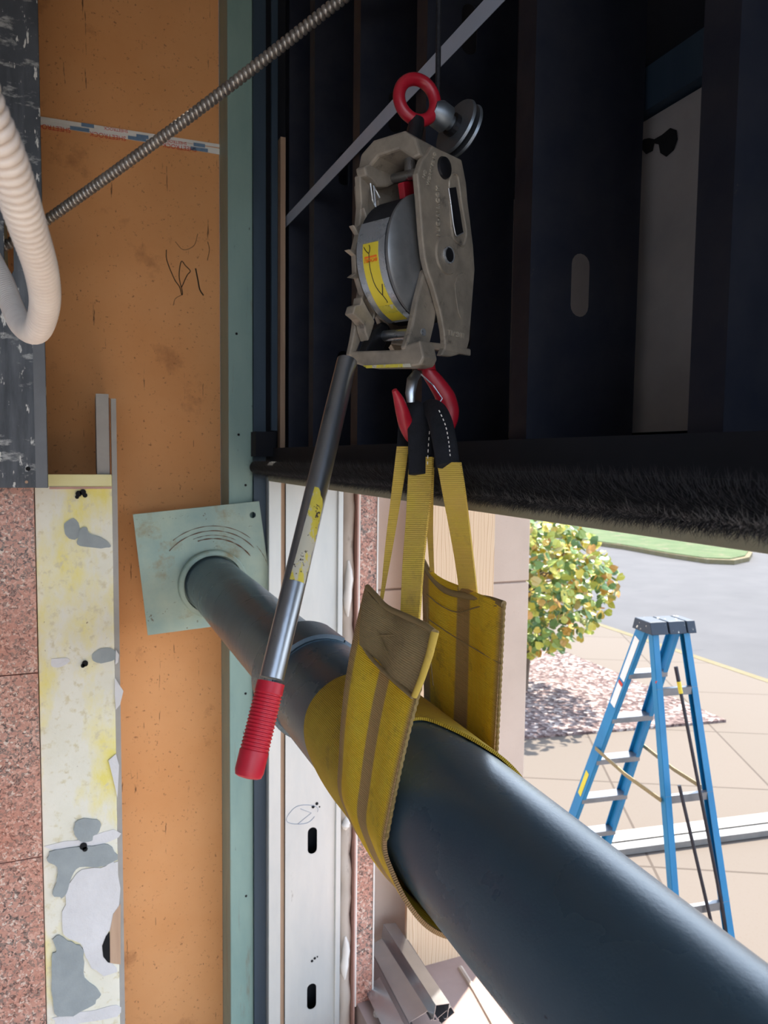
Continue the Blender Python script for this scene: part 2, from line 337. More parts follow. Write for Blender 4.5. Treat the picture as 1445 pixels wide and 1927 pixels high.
def ribbon(rows, n=6, nu=8, th=.004, wav=0.0, dip=0.0, dip0=0.0):
    """rows: list of (L, R) points; smooth both edges; UV x across, y along; two-sided sheet of real thickness"""
    L = catmull([r[0] for r in rows], n); R = catmull([r[1] for r in rows], n); bm = NB(); uvl = bm.loops.layers.uv.new('UVMap')
    G = []; dist = 0; D = []
    for i in range(len(L)):
        if i: dist += ((L[i]+R[i])/2-(L[i-1]+R[i-1])/2).length
        D.append(dist); G.append([L[i].lerp(R[i], k/nu) for k in range(nu+1)])
    m = len(G)
    if dip or dip0:
        shape = lambda u: math.sin(PI*min(1, u*1.15)**.75)
        de = ((G[-1][nu//2]-G[-4][nu//2])).normalized(); ds = (G[0][nu//2]-G[3][nu//2]).normalized()
        for i in range(m):
            w1 = max(0, 1-(D[-1]-D[i])/.07)**2; w0 = max(0, 1-D[i]/.03)**2
            for k in range(nu+1): G[i][k] = G[i][k]-de*dip*shape(k/nu)*w1-ds*dip0*shape(k/nu)*w0
    def nrm(i, k):
        a = G[min(i+1, m-1)][k]-G[max(i-1, 0)][k]; b = G[i][min(k+1, nu)]-G[i][max(k-1, 0)]; return a.cross(b).normalized()
    N = [[nrm(i, k) for k in range(nu+1)] for i in range(m)]
    if wav:
        for i in range(m):
            for k in range(nu+1): G[i][k] = G[i][k]+N[i][k]*wav*math.sin(k/nu*PI*3.2+i*.06)
    A = [[bm.verts.new(G[i][k]+N[i][k]*th/2) for k in range(nu+1)] for i in range(m)]
    B = [[bm.verts.new(G[i][k]-N[i][k]*th/2) for k in range(nu+1)] for i in range(m)]
    def q(vs, uvs):
        f = bm.faces.new(vs)
        for l, c in zip(f.loops, uvs): l[uvl].uv = c
    for i in range(m-1):
        for k in range(nu):
            uvs = [(k/nu, D[i]), ((k+1)/nu, D[i]), ((k+1)/nu, D[i+1]), (k/nu, D[i+1])]
            q((A[i][k], A[i][k+1], A[i+1][k+1], A[i+1][k]), uvs); q((B[i][k], B[i+1][k], B[i+1][k+1], B[i][k+1]), [uvs[0], uvs[3], uvs[2], uvs[1]])
        for k in (0, nu): q((A[i][k], A[i+1][k], B[i+1][k], B[i][k]), [(k/nu, D[i]), (k/nu, D[i+1]), (k/nu, D[i+1]), (k/nu, D[i])])
    for i in (0, m-1):
        for k in range(nu): q((A[i][k], A[i][k+1], B[i][k+1], B[i][k]), [(k/nu, D[i])]*4)
    bmesh.ops.recalc_face_normals(bm, faces=bm.faces[:])
    return bm
V3 = Vector
GZ = -3.2     # outdoor ground
SZ = -2.1     # sill at the doorway
YB = 2.77     # sheathing wall
YJ = 2.55     # face of the jamb

# ================================================================ SETTING
struct('wall_far', box((-4, YB, -2.6), (.456, YB+.1, 3)), 'orange')
struct('wall_exterior', box((.96, -1.8, -.05), (1.06, YJ, 3)), 'black')
struct('wall_jamb', box((.50, YJ+.062, -3.25), (.925, 3.4, 3)), 'black')
struct('ceiling', box((-4, -1.9, 2.6), (1.06, 3.4, 2.75)), 'darkwall')
struct('floor', box((-4, -6, -2.75), (.93, YB, -2.6)), 'floor')
struct('wall_left', box((-2.1, -4, -2.6), (-2.0, YB, 2.6)), 'darkwall')  # unseen side wall, moved in to block light from the left
struct('light_block_bulkhead', box((-2.0, -1.9, 1.5), (1.06, -1.8, 2.6)), 'darkwall')  # unseen bulkhead, added to keep light off the upper area
struct('trim_1', box((.93, -.5, SZ-.25), (1.5, 2.8, SZ)), 'sill')
struct('wall_foundation', box((.80, -1.8, -3.3), (1.3, 2.79, SZ-.25)), 'concrete')

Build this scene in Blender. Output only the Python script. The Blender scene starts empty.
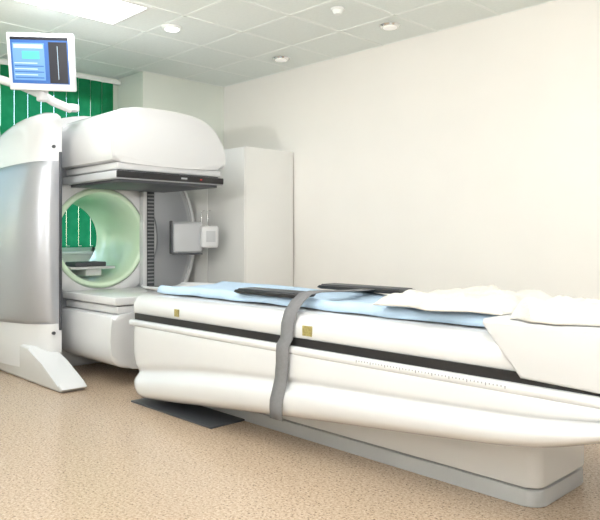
import bpy, bmesh, math, random
from mathutils import Vector, Matrix, noise
random.seed(4)
scene=bpy.context.scene
try:
    scene.view_settings.view_transform='Standard'
except Exception: pass
COL=scene.collection

# ---------------------------------------------------------------- materials
def mat(name,color,rough=0.5,metal=0.0,emit=None,estr=0.0,coat=0.0,var=0.0,vscale=6.0,bump=0.0,bscale=60.0,trans=0.0):
    m=bpy.data.materials.new(name); m.use_nodes=True
    nt=m.node_tree; b=nt.nodes['Principled BSDF']
    b.inputs['Base Color'].default_value=(*color,1)
    b.inputs['Roughness'].default_value=rough
    b.inputs['Metallic'].default_value=metal
    if coat: b.inputs['Coat Weight'].default_value=coat; b.inputs['Coat Roughness'].default_value=0.10
    if trans: b.inputs['Transmission Weight'].default_value=trans
    if emit:
        b.inputs['Emission Color'].default_value=(*emit,1); b.inputs['Emission Strength'].default_value=estr
    tc=nt.nodes.new('ShaderNodeTexCoord')
    if var>0:
        n=nt.nodes.new('ShaderNodeTexNoise'); n.inputs['Scale'].default_value=vscale; n.inputs['Detail'].default_value=4
        nt.links.new(tc.outputs['Object'],n.inputs['Vector'])
        r=nt.nodes.new('ShaderNodeValToRGB')
        r.color_ramp.elements[0].position=0.3; r.color_ramp.elements[1].position=0.7
        r.color_ramp.elements[0].color=(*[c*(1-var) for c in color],1)
        r.color_ramp.elements[1].color=(*[min(1,c*(1+var)) for c in color],1)
        nt.links.new(n.outputs['Fac'],r.inputs['Fac']); nt.links.new(r.outputs['Color'],b.inputs['Base Color'])
    if bump>0:
        n2=nt.nodes.new('ShaderNodeTexNoise'); n2.inputs['Scale'].default_value=bscale; n2.inputs['Detail'].default_value=5
        nt.links.new(tc.outputs['Object'],n2.inputs['Vector'])
        bp=nt.nodes.new('ShaderNodeBump'); bp.inputs['Strength'].default_value=bump; bp.inputs['Distance'].default_value=0.01
        nt.links.new(n2.outputs['Fac'],bp.inputs['Height']); nt.links.new(bp.outputs['Normal'],b.inputs['Normal'])
    return m

M_wall=mat('wall_paint',(0.85,0.83,0.79),0.75,var=0.012,vscale=2,bump=0.08,bscale=150)
M_wallw=mat('wall_white_paint',(0.80,0.84,0.77),0.75,var=0.012,vscale=2)
M_ceil=mat('ceiling_tile',(0.83,0.88,0.85),0.9,var=0.02,vscale=40,bump=0.15,bscale=200)
M_bar=mat('ceiling_tbar',(0.88,0.92,0.89),0.5,var=0.01)
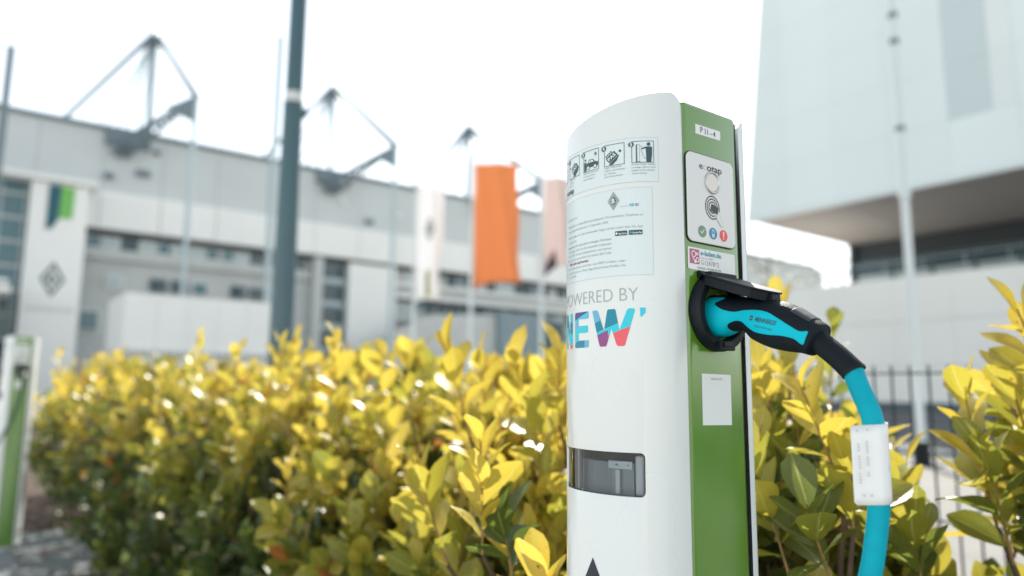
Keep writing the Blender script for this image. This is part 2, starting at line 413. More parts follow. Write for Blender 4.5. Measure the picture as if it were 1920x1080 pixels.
# low white annex in front of the stadium
an = empty('annex_building', (14.6, 60, 0), label='low windowless white annex building in front of the stadium, left of the lamp post', cat='building')
for k in range(5):
    MB().box((-5.5 + k * 2.23, 0, 3.75), (-5.5 + k * 2.23 + 2.21, 8, 7.95)).build('wall_panel', M['clad_white'], an)
MB().box((-5.2, .5, 0), (5.5, 8, 3.74)).build('ground_floor_wall', M['clad_white'], an)
MB().box((-5.7, -.25, 3.5), (5.8, .49, 3.74)).build('ledge', M['clad_grey'], an)

# ================================================================== WHITE BUILDING (right)
M['white_panel'] = mat('white_aluminium_panel', (.79, .85, .85), .42, coat=.15, var=.02, scale=.15)
M['white_wall'] = mat('off_white_wall_panel', (.88, .88, .84), .6, var=.02, scale=.3)
M['soffit'] = mat('grey_soffit_board', (.42, .38, .36), .7, var=.03, scale=.3)
wb = empty('white_building', (38.8, 0, 0), label='large white cubic building with overhanging upper block, behind the fence', cat='building')
Y1 = 27.1
H0 = 11.72
def edge_y(z): return 27.0 - (z - 11.7) * .112
MB().prism([(-9.4, H0 + .12), (edge_y(H0) - .15, H0 + .12), (edge_y(38) - .15, 38), (-9.4, 38)], lambda a, b: (.05, a, b), lambda a, b: (40, a, b)).build('upper_block', M['white_panel'], wb)
# face panels with joints
pw_, ph_ = 3.05, 2.9
PANELS = [mat('white_aluminium_panel', (.80 + d, .88 + d, .89 + d), .40, coat=.15, var=.02, scale=.15) for d in (-.012, 0, .012)]
for i in range(12):
    for j in range(9):
        y0 = Y1 - (i + 1) * pw_; z0 = H0 + .1 + j * ph_
        if i == 4 and j >= 1: continue
        g = .005; za, zb = z0, z0 + ph_ - .012
        ya, yb = y0 + g, y0 + pw_ - g
        e0, e1 = min(yb, edge_y(za)), min(yb, edge_y(zb))
        if e1 - ya < .1: continue
        MB().prism([(ya, za), (e0, za), (e1, zb), (ya, zb)], lambda a, b: (0, a, b), lambda a, b: (.049, a, b)).build('facade_panel', PANELS[(i * 5 + j * 3) % 3], wb)
# narrow tall window strip with grey-blue glass
for j in range(1, 9):
    z0 = H0 + .1 + j * ph_; y0 = Y1 - 5 * pw_
    MB().box((0, y0 + .005, z0), (.049, y0 + 1.03, z0 + ph_ - .012)).build('facade_panel', M['white_panel'], wb)
    MB().box((.02, y0 + 1.035, z0), (.048, y0 + pw_ - .01, z0 + ph_ - .012)).build('window_pane', mat('grey_blue_glass', (.62, .70, .72), .3) if j == 1 else bpy.data.materials['grey_blue_glass'], wb)
# soffit boards
for i in range(6):
    y0 = Y1 - .2 - (i + 1) * 6
    MB().box((.4, y0 + .02, H0), (40, y0 + 5.98, H0 + .1)).build('soffit_board', M['soffit'], wb)
MB().box((-.01, -9.5, H0 - .12), (.3, 27.0, H0 + .08)).build('edge_trim', M['white_panel'], wb)
# recessed glazing under the block
XR = 12.2
MB().box((XR + .3, -9, 7.0), (XR + 1, 26.4, H0 - .01)).build('dark_fascia', M['shadow_gap'], wb)
for i in range(13):
    y1 = 26.4 - i * 2.6
    f = MB().box((XR, y1 - 2.5, 7.2), (XR + .29, y1 - .02, 10.35)).build('window_frame', M['steel'], wb)
    MB().box((XR - .03, y1 - 2.42, 7.3), (XR - .002, y1 - .1, 9.3)).build('window_pane', M['win_lit'], f)
    MB().box((XR - .03, y1 - 2.42, 9.4), (XR - .002, y1 - .1, 10.25)).build('window_pane', M['win_dark'], f)
MB().box((XR - .2, 26.42, 7.2), (XR + .5, 26.8, H0 - .01)).build('corner_column', M['shadow_gap'], wb)
# lower terrace wall
for i in range(13):
    for j in range(3):
        y0 = 27.6 - (i + 1) * 3.0
        MB().box((.6, y0 + .006, .05 + j * 2.36), (.95, y0 + 2.994, .05 + j * 2.36 + 2.34)).build('terrace_wall_panel', M['white_wall'], wb)
MB().box((.96, -11, 0), (XR + 10, 27.3, 7.05)).build('terrace_base', M['white_wall'], wb)
MB().box((.2, -11, 0), (.59, 27.6, .55)).build('plinth', mat('dark_plinth', (.10, .13, .15), .8), wb)
# thin handrail on the terrace
m = MB(); m.tube([(.9, -11, 8.05), (.9, 27.0, 8.05)], .03, 5)
for i in range(19): m.tube([(.9, 27 - i * 2, 7.1), (.9, 27 - i * 2, 8.05)], .022, 4)
m.build('handrail', M['steel_pale'], wb)

# ================================================================== BANNERS, POLES, LAMP POST
M['pole_white'] = mat('white_flagpole', (.74, .79, .80), .35, coat=.2)
M['banner_white'] = mat('white_banner_cloth', (.90, .90, .91), .85)
M['banner_orange'] = mat('orange_banner_cloth', (.84, .36, .14), .85)
M['banner_pink'] = mat('pale_pink_banner_cloth', (.82, .70, .67), .85)
M['banner_plum'] = mat('dark_plum_print', (.07, .035, .055), .85)
M['banner_yellow'] = mat('yellow_print', (.62, .55, .03), .85)
for k in ('banner_white', 'banner_orange', 'banner_pink'):      # light comes through the cloth
    nt = M[k].node_tree; p = nt.nodes['Principled BSDF']; t = nt.nodes.new('ShaderNodeBsdfTranslucent'); mx = nt.nodes.new('ShaderNodeMixShader')
    t.inputs[0].default_value = p.inputs['Base Color'].default_value; mx.inputs[0].default_value = .3
    nt.links.new(p.outputs[0], mx.inputs[1]); nt.links.new(t.outputs[0], mx.inputs[2]); nt.links.new(mx.outputs[0], nt.nodes['Material Output'].inputs[0])
bd = rgt                                             # banners hang out towards this side of their pole
def flag(loc, h, w, z0, z1, m, label, wave, prints=(), bottom=0., taper=0.):
    t = empty('banner_flag', loc, math.atan2(bd.y, bd.x), label=label, cat='banner flag', group='banner flags on white poles')
    MB().tube([(0, 0, 0), (0, 0, h)], [.075, .05], 12).build('pole', M['pole_white'], t, autosmooth=40)
    MB().tube([(0, 0, h), (0, 0, h + .1)], [.06, .02], 10).build('pole_cap', M['pole_white'], t)
    MB().tube([(0, 0, z1 + .06), (w, 0, z1 + .06)], .022, 6).build('arm', M['pole_white'], t)
    NX, NZ = 18, 30; vs = []
    def P(u, v):
        x = .07 + (w - .07) * u * (1 - taper * (1 - v)) + .07 * math.sin(5 * v + 2) * u * (1 - v) - .05 * math.sin(9 * v) * u
        z = z0 + (z1 - z0) * v - bottom * (1 - v) * (1 - u) + .12 * (1 - v) * math.sin(4 * u)
        y = wave * (1 - v * .7) * math.sin(5.5 * u + 2.2 * v) * .45 + .055 * math.sin(13 * u + 4 * v) * (1.1 - v * .6)
        return x, y, z
    vs = [P(i / NX, j / NZ) for j in range(NZ + 1) for i in range(NX + 1)]
    fs = [(j * (NX + 1) + i, j * (NX + 1) + i + 1, (j + 1) * (NX + 1) + i + 1, (j + 1) * (NX + 1) + i) for j in range(NZ) for i in range(NX)]
    b = MB().add(vs, fs).build('banner_cloth', m, t, smooth=True)
    mod = b.modifiers.new('thick', 'SOLIDIFY'); mod.thickness = .006
    for fn in prints: fn(t, P)
    return t
def crest_on_flag(t, P):
    pr = Print(); cx, cz = .48, .62
    pr.ring([(cx - .2, cz), (cx, cz + .11), (cx + .2, cz), (cx, cz - .11)], [(cx - .14, cz), (cx, cz + .075), (cx + .14, cz), (cx, cz - .075)], 0)
    pr.text('B', cx - .07, cx + .07, cz - .03, .06, 0, 1, .03)
    pr.build('crest', [M['crest']], lambda u, v, o: (P(u, v)[0], P(u, v)[1] - .02 - o, P(u, v)[2]), t, .002, step=.05)
    for u0, u1, m in ((.40, .5, 'crest'), (.5, .66, 'banner_yellow')):
        pr = Print(); pr.poly([(u0, .02), (u1, .02), (u1, .27), (u0, .22)])
        pr.build('stripe_print', [M[m]], lambda u, v, o: (P(u, v)[0], P(u, v)[1] - .02 - o, P(u, v)[2]), t, .002, step=.05)
def plum_print(t, P):
    pr = Print(); pr.poly([(.0, .0), (.5, .0), (.45, .2), (.1, .1)])
    pr.build('plum_print', [M['banner_plum']], lambda u, v, o: (P(u, v)[0], P(u, v)[1] - .02 - o, P(u, v)[2]), t, .002, step=.05)
flag((13.24, 23.78, 0), 9.0, 1.12, 4.35, 8.65, M['banner_white'], 'white banner with a black diamond crest and a yellow stripe on a white pole', .35, [crest_on_flag], .15, .22)
flag((13.86, 20.86, 0), 9.3, 1.62, 4.75, 9.0, M['banner_orange'], 'plain bright orange banner hanging from a white pole', .3, (), .25, -.04)
flag((14.56, 17.83, 0), 8.3, .95, 5.1, 7.9, M['banner_pink'], 'pale pink banner with a dark plum hem, partly hidden by the charging post', .5, [plum_print], .5, .1)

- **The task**
Extract all lines from the data in which "Python" is found.

- **Written answer**
Continue the Blender Python script for this scene: part 2, from line 337. More parts follow. Write for Blender 4.5. Treat the picture as 1445 pixels wide and 1927 pixels high.
Build this scene in Blender. Output only the Python script. The Blender scene starts empty.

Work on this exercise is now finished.